Over a few transformative years, as the boom times shaded into the Depression, the adventures of Clark and White would inspire pulp fiction and replace L.A.'s reckless optimism with a new cynicism. Together, theirs is the tale of how the city of sunshine got noir.

When A Bright and Guilty Place begins, Leslie White is a naïve young photographer who lands a job as a crime-scene investigator in the L.A. district attorney's office. There he meets Dave Clark, a young, movie-star handsome lawyer and a rising star prosecutor with big ambitions. The cases they tried were some of the first "trials of the century," starring dark-hearted oil barons, sexually perverse starlets, and hookers with hearts of gold. Los Angeles was in the grip of organized crime, and White was dismayed to see that only the innocent paid while the powerful walked free. But Clark was entranced by L.A.'s dangerous lures and lived the high life, marrying a beautiful woman, wearing custom-made suits, yachting with the rich and powerful, and jaunting off to Mexico for gambling and girls. In a shocking twist, when Charlie Crawford, the Al Capone of L.A., was found dead, the chief suspect was none other than golden boy Dave Clark.

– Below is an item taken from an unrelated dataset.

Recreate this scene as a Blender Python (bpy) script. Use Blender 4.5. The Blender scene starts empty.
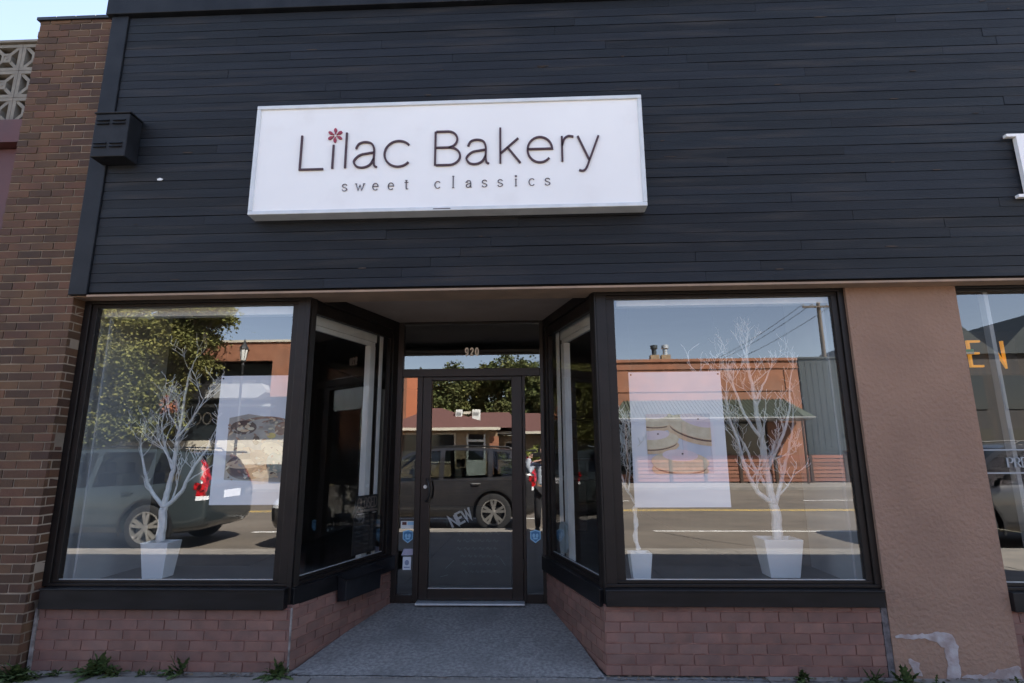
import bpy, bmesh, math, random
from mathutils import Vector, Matrix
R = math.radians
PI = math.pi
random.seed(7)
scene = bpy.context.scene
C = scene.collection

# ------------------------------------------------------------------ materials
MATS = {}
def _n(nt, t, **kw):
    n = nt.nodes.new(t)
    for k, v in kw.items():
        setattr(n, k, v)
    return n
def mat(name, col, rough=0.6, metal=0.0, col2=None, scale=6.0, mixlo=0.35, mixhi=0.65, island=0.0, bump=0.0, bscale=80.0,
        stretch=(1, 1, 1), spec=0.5, coat=0.0, emis=0.0, bdist=0.004, detail=6.0, dirt=None, dscale=2.0, dlo=0.5, dhi=0.75, trans=0.0):
    """Principled material: base colour, optional noise mix to col2, optional per-island brightness variation, bump and dirt blotches."""
    if name in MATS:
        return MATS[name]
    m = bpy.data.materials.new(name); m.use_nodes = True
    nt = m.node_tree; nt.nodes.clear()
    out = _n(nt, 'ShaderNodeOutputMaterial'); p = _n(nt, 'ShaderNodeBsdfPrincipled')
    nt.links.new(p.outputs[0], out.inputs[0])
    p.inputs['Base Color'].default_value = (*col, 1)
    p.inputs['Roughness'].default_value = rough
    p.inputs['Metallic'].default_value = metal
    p.inputs['Specular IOR Level'].default_value = spec
    p.inputs['Coat Weight'].default_value = coat
    if trans:
        p.inputs['Transmission Weight'].default_value = trans
    if emis:
        p.inputs['Emission Color'].default_value = (*col, 1); p.inputs['Emission Strength'].default_value = emis
    tc = _n(nt, 'ShaderNodeTexCoord'); mp = _n(nt, 'ShaderNodeMapping'); mp.inputs['Scale'].default_value = stretch
    nt.links.new(tc.outputs['Object'], mp.inputs['Vector'])
    cur = None
    def mix(a, b, fac, mode='MIX'):
        x = _n(nt, 'ShaderNodeMix', data_type='RGBA', blend_type=mode)
        for sock, v in ((x.inputs[6], a), (x.inputs[7], b)):
            if isinstance(v, tuple): sock.default_value = (*v, 1)
            else: nt.links.new(v, sock)
        if isinstance(fac, float): x.inputs[0].default_value = fac
        else: nt.links.new(fac, x.inputs[0])
        return x.outputs[2]
    def noise(sc, lo, hi, det=detail, vec=mp):
        t = _n(nt, 'ShaderNodeTexNoise'); t.inputs['Scale'].default_value = sc; t.inputs['Detail'].default_value = det
        nt.links.new(vec.outputs[0], t.inputs['Vector'])
        r = _n(nt, 'ShaderNodeMapRange'); r.inputs[1].default_value = lo; r.inputs[2].default_value = hi
        nt.links.new(t.outputs['Fac'], r.inputs[0]); return r.outputs[0], t.outputs['Fac']
    if col2 is not None:
        f, _ = noise(scale, mixlo, mixhi)
        cur = mix(col, col2, f)
    if island:
        g = _n(nt, 'ShaderNodeNewGeometry')
        r = _n(nt, 'ShaderNodeMapRange'); r.inputs[3].default_value = 1 - island; r.inputs[4].default_value = 1 + island
        nt.links.new(g.outputs['Random Per Island'], r.inputs[0])
        hs = _n(nt, 'ShaderNodeHueSaturation'); nt.links.new(r.outputs[0], hs.inputs['Value'])
        if cur is None: hs.inputs['Color'].default_value = (*col, 1)
        else: nt.links.new(cur, hs.inputs['Color'])
        # a little hue change as well
        ml = _n(nt, 'ShaderNodeMath', operation='MULTIPLY'); ml.inputs[1].default_value = 7.31
        fr = _n(nt, 'ShaderNodeMath', operation='FRACT'); nt.links.new(g.outputs['Random Per Island'], ml.inputs[0]); nt.links.new(ml.outputs[0], fr.inputs[0])
        rh = _n(nt, 'ShaderNodeMapRange'); rh.inputs[3].default_value = 0.5 - island * 0.02; rh.inputs[4].default_value = 0.5 + island * 0.02
        nt.links.new(fr.outputs[0], rh.inputs[0]); nt.links.new(rh.outputs[0], hs.inputs['Hue'])
        cur = hs.outputs[0]
    if dirt is not None:
        f, _ = noise(dscale, dlo, dhi)
        cur = mix(cur if cur is not None else col, dirt, f)
    if cur is not None:
        nt.links.new(cur, p.inputs['Base Color'])
    if bump:
        t = _n(nt, 'ShaderNodeTexNoise'); t.inputs['Scale'].default_value = bscale; t.inputs['Detail'].default_value = 5
        nt.links.new(mp.outputs[0], t.inputs['Vector'])
        b = _n(nt, 'ShaderNodeBump'); b.inputs['Strength'].default_value = bump; b.inputs['Distance'].default_value = bdist
        nt.links.new(t.outputs['Fac'], b.inputs['Height']); nt.links.new(b.outputs[0], p.inputs['Normal'])
    MATS[name] = m
    return m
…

A Bright and Guilty Place is narrative non-fiction at its most gripping. Richard Rayner portrays an L.A. controlled by organized crime, where brutal murders, spectacular trials, political misdeeds, and the sexual perversities of Hollywood starlets are chronicled in graphic detail in the tabloids; where writers like Raymond Chandler and Dashiell Hammett transformed a dark reality into gripping fiction; and whose events would inspire the shadowy L.A. of film noir.

Richard Rayner is the author of The Cloud Sketcher, Drake's Fortune, The Associates, and several other books. His writing appears in The New Yorker, the Los Angeles Times, and elsewhere. He is an Englishman living in Los Angeles.